The shape of an orbital is defined by the quantum numbers associated with an electron in an atom.

More specifically, the shape of an orbital is fundamentally derived from the solutions to the Schrödinger equation for the hydrogen atom. This equation describes the behavior of quantum systems, and its solutions provide the possible energy levels and spatial distributions of an electron within an atom. We interpret these spatial distributions as the shape of the orbital.

The solutions to the Schrödinger equation are characterized by three quantum numbers: the principal quantum number ($n$), the azimuthal quantum number ($l$), and the magnetic quantum number ($m$). Each of these quantum numbers conveys distinct information about the electron’s state.

1. Principal Quantum Number ($n$): This quantum number specifies the energy level of the electron and the size of the orbital. It can take any positive integer value. As the value of $n$ increases, the energy level also increases, resulting in a larger orbital.

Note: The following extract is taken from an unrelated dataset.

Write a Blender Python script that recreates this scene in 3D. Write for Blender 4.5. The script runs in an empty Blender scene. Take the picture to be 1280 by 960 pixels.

2. Azimuthal Quantum Number ($l$): This quantum number defines the shape of the orbital. It can take integer values ranging from $0$ to $n-1$. For a specific value of $n$, the value of $l$ indicates the number of nodes in the orbital—regions where there is zero probability of locating the electron. The distinct shapes associated with varying values of $l$ are commonly referred to as $s$, $p$, $d$, and $f$ orbitals.

3. Magnetic Quantum Number ($m$): This quantum number determines the orientation of the orbital in space. It can take integer values from $-l$ to $+l$. For a given value of $l$, different values of $m$ correspond to different spatial orientations of the same orbital shape.

In conclusion, the shape of an orbital is determined by the quantum numbers associated with an electron in an atom, which arise from the solutions of the Schrödinger equation. The principal quantum number ($n$) indicates the size of the orbital, the azimuthal quantum number ($l$) defines its shape, and the magnetic quantum number ($m$) determines its orientation in space.